Director John Jeffcoat and co-writer George Wing's aims are modest. Outsourced has the pleasures of a travelogue: the things that make this movie shine are humble common-place events, such as the ingenuity of people cooking an impromptu meal of fried naan bread, using the chromed dome of a VW hubcap as a pan, and some stolen electricity to run the hot plate. Todd learns of another custom, which also feels true: he shares the leftover of his meal with a group of workers building on the other side of his garden wall, and they return the plate clean, with a few flowers on it.

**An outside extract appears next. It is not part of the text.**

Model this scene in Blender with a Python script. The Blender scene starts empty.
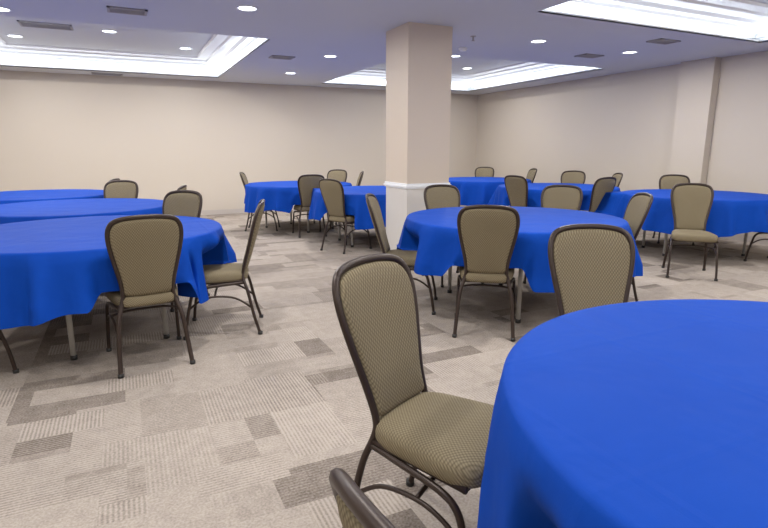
import bpy, math, random
from mathutils import Vector, Matrix
random.seed(4)
sc=bpy.context.scene
try:
    sc.view_settings.view_transform='Standard'
    sc.view_settings.look='None'
except Exception as e: print(e)
YAW=math.radians(25.6)
CY,SY=math.cos(YAW),math.sin(YAW)
def W(X,Y): return (CY*X+SY*Y, -SY*X+CY*Y)
CEIL=2.68

# ---------------- materials
def newmat(name):
    m=bpy.data.materials.new(name); m.use_nodes=True
    nt=m.node_tree; b=nt.nodes['Principled BSDF']; return m,nt,b
def N(nt,t,**k):
    n=nt.nodes.new(t)
    for a,v in k.items(): setattr(n,a,v)
    return n
def paint(name,col,rough=.6,bump=.0,scale=60,var=.03):
    m,nt,b=newmat(name)
    tc=N(nt,'ShaderNodeTexCoord'); no=N(nt,'ShaderNodeTexNoise'); no.inputs['Scale'].default_value=scale
    nt.links.new(tc.outputs['Object'],no.inputs['Vector'])
    no2=N(nt,'ShaderNodeTexNoise'); no2.inputs['Scale'].default_value=.7
    nt.links.new(tc.outputs['Object'],no2.inputs['Vector'])
    mx=N(nt,'ShaderNodeMixRGB'); mx.inputs[1].default_value=(*[c*(1-var) for c in col],1); mx.inputs[2].default_value=(*[min(1,c*(1+var)) for c in col],1)
    nt.links.new(no2.outputs['Fac'],mx.inputs[0]); nt.links.new(mx.outputs[0],b.inputs['Base Color'])
    b.inputs['Roughness'].default_value=rough
    if bump>0:
        bp=N(nt,'ShaderNodeBump'); bp.inputs['Strength'].default_value=bump; bp.inputs['Distance'].default_value=.002
        nt.links.new(no.outputs['Fac'],bp.inputs['Height']); nt.links.new(bp.outputs[0],b.inputs['Normal'])
    return m
M_wall=paint('wall_paint',(.585,.522,.445),.55,.25,90)
M_col=paint('column_paint',(.66,.57,.475),.5,.25,90)
M_colw=paint('column_lower_paint',(.68,.65,.61),.4,.1,90)
M_ceil=paint('ceiling_paint',(.64,.665,.705),.8,.15,120)
M_white=paint('white_trim',(.85,.87,.9),.4,0)
M_base=paint('baseboard_paint',(.50,.45,.41),.5,0)
M_vent=paint('vent_metal',(.36,.35,.36),.5,0)
M_dark=paint('dark_slot',(.05,.05,.055),.6,0)
M_door=paint('door_paint',(.45,.38,.32),.5,0)
def metal(name,col,rough,met=1):
    m,nt,b=newmat(name); b.inputs['Base Color'].default_value=(*col,1); b.inputs['Metallic'].default_value=met; b.inputs['Roughness'].default_value=rough
    tc=N(nt,'ShaderNodeTexCoord'); no=N(nt,'ShaderNodeTexNoise'); no.inputs['Scale'].default_value=300
    nt.links.new(tc.outputs['Object'],no.inputs['Vector'])
    bp=N(nt,'ShaderNodeBump'); bp.inputs['Strength'].default_value=.15; bp.inputs['Distance'].default_value=.0005
    nt.links.new(no.outputs['Fac'],bp.inputs['Height']); nt.links.new(bp.outputs[0],b.inputs['Normal'])
    return m
M_frame=metal('bronze_frame',(.042,.027,.021),.38,.3)
M_steel=metal('grey_steel',(.42,.40,.37),.5,0)
M_glide=paint('black_glide',(.02,.02,.02),.5)
M_ply=paint('tabletop_ply',(.35,.25,.16),.5)
def fabric():
    m,nt,b=newmat('olive_fabric')
    tc=N(nt,'ShaderNodeTexCoord')
    sp=N(nt,'ShaderNodeSeparateXYZ'); nt.links.new(tc.outputs['Object'],sp.inputs[0])
    ad=N(nt,'ShaderNodeMath',operation='ADD'); nt.links.new(sp.outputs[1],ad.inputs[0]); nt.links.new(sp.outputs[2],ad.inputs[1])
    cb=N(nt,'ShaderNodeCombineXYZ'); nt.links.new(sp.outputs[0],cb.inputs[0]); nt.links.new(ad.outputs[0],cb.inputs[1])
    rt=N(nt,'ShaderNodeMapping'); rt.inputs['Rotation'].default_value=(0,0,math.radians(45)); nt.links.new(cb.outputs[0],rt.inputs['Vector'])
    vo=N(nt,'ShaderNodeTexVoronoi',voronoi_dimensions='2D'); vo.inputs['Scale'].default_value=105; vo.inputs['Randomness'].default_value=.05
    nt.links.new(rt.outputs[0],vo.inputs['Vector'])
    cr=N(nt,'ShaderNodeValToRGB'); cr.color_ramp.elements[0].position=.2; cr.color_ramp.elements[0].color=(.27,.225,.142,1)
    cr.color_ramp.elements[1].position=.6; cr.color_ramp.elements[1].color=(.130,.104,.064,1)
    nt.links.new(vo.outputs['Distance'],cr.inputs[0]); nt.links.new(cr.outputs[0],b.inputs['Base Color'])
    b.inputs['Roughness'].default_value=.85
    b.inputs['Specular IOR Level'].default_value=.25
    bp=N(nt,'ShaderNodeBump'); bp.inputs['Strength'].default_value=.3; bp.inputs['Distance'].default_value=.0015; bp.invert=True
    nt.links.new(vo.outputs['Distance'],bp.inputs['Height']); nt.links.new(bp.outputs[0],b.inputs['Normal'])
    return m
M_fab=fabric()
def cloth():
    m,nt,b=newmat('royal_blue_linen'); L=nt.links.new
    tc=N(nt,'ShaderNodeTexCoord')
    n1=N(nt,'ShaderNodeTexNoise'); n1.inputs['Scale'].default_value=3.0; n1.inputs['Detail'].default_value=3; n1.inputs['Distortion'].default_value=.4
    n2=N(nt,'ShaderNodeTexNoise'); n2.inputs['Scale'].default_value=260
    L(tc.outputs['Object'],n1.inputs['Vector']); L(tc.outputs['Object'],n2.inputs['Vector'])
    mx=N(nt,'ShaderNodeMixRGB'); mx.inputs[1].default_value=(.0015,.047,.345,1); mx.inputs[2].default_value=(.002,.062,.42,1)
    L(n1.outputs['Fac'],mx.inputs[0]); L(mx.outputs[0],b.inputs['Base Color'])
    b.inputs['Roughness'].default_value=.7
    b.inputs['Specular IOR Level'].default_value=.12
    def MA(op,a,bb=None):
        n=N(nt,'ShaderNodeMath',operation=op)
        for i,v in enumerate((a,bb)):
            if v is None: continue
            if isinstance(v,(int,float)): n.inputs[i].default_value=v
            else: L(v,n.inputs[i])
        return n.outputs[0]
    sp=N(nt,'ShaderNodeSeparateXYZ'); L(tc.outputs['Object'],sp.inputs[0])
    def crease(c,off):
        t=MA('ADD',MA('ADD',c,off),MA('MULTIPLY',n1.outputs['Fac'],.02))
        d=MA('ABSOLUTE',MA('SUBTRACT',MA('FRACT',MA('DIVIDE',t,.52)),.5))
        return MA('MAXIMUM',MA('SUBTRACT',1,MA('MULTIPLY',d,30)),0)
    cz=MA('ADD',crease(sp.outputs[0],5.2),crease(sp.outputs[1],5.35))
    b0=N(nt,'ShaderNodeBump'); b0.inputs['Strength'].default_value=.18; b0.inputs['Distance'].default_value=.005; L(cz,b0.inputs['Height'])
    b1=N(nt,'ShaderNodeBump'); b1.inputs['Strength'].default_value=.5; b1.inputs['Distance'].default_value=.035
    L(n1.outputs['Fac'],b1.inputs['Height']); L(b0.outputs[0],b1.inputs['Normal'])
    b2=N(nt,'ShaderNodeBump'); b2.inputs['Strength'].default_value=.25; b2.inputs['Distance'].default_value=.001
    L(n2.outputs['Fac'],b2.inputs['Height']); L(b1.outputs[0],b2.inputs['Normal'])
    L(b2.outputs[0],b.inputs['Normal'])
    return m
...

Without patronizing India, Jeffcoat's little comedy argues against the unknowability of that land. Unknowability is something Western filmmakers usually insist upon. Remember Peggy Ashcroft in A Passage to India, saying: "India forces one to come face to face with oneself. It can be rather disturbing." (Pauline Kael wisecracked, "Substitute 'Transylvania,' and that's a line for Dracula to speak.")
Jeffcoat stresses the material, natural side of India. He admires the color: when Todd gets his white business shirt ruined in the polychrome Holi festival (last seen in Water), it becomes a kind of rainbow-colored baptism. Outsourced cherishes the unbelievable euphoniousness of Indian speech. Surely, this nation is a language lab where the future of the English tongue is being created. If the people are spiritual, it's not manifest in the devotion to the unseen world. It's in the way they can treat one another.
The only figure that's even close to a guru is a resident American. He's played by the Robardesque actor Larry Pine; Todd encounters his countryman in a McDonald's. It's not much of a joke that Todd can't have a cow in his Big Mac, and has to make due with ground mutton. But over lunch Pine's businessman reassures Todd that it's possible to make a sort of home in India, as long as one meets it halfway.
It's possible that Outsourced bypasses the more ancient India of customs, castes and arranged marriage. It's just as possible Jeffcoat sees the country with that dangerous oversimplicity that you read in Thomas Friedman—the New York Times columnist, I mean, who believes some magic hand of progress is going to make every rough road flat.
Hamilton's Todd doesn't claim that capital will solve everything, and the sudden end of Todd's stay there is both likely and downbeat. Jeffcoat is obviously not naive. He knows his corporate world: how the word "offshore" has been verbed—"verbing weirds the language" as Bill Waterston said. Hamilton's Todd also handles a line about "improving the minutes-per-incident" as if it made some kind of sense; he seems schooled in the doubletalk.
The incidents per minute in Outsourced are so fresh that they might have come from straight from a sensitive and observant person's travel diary. It's clear that only people who met India halfway could have made this movie.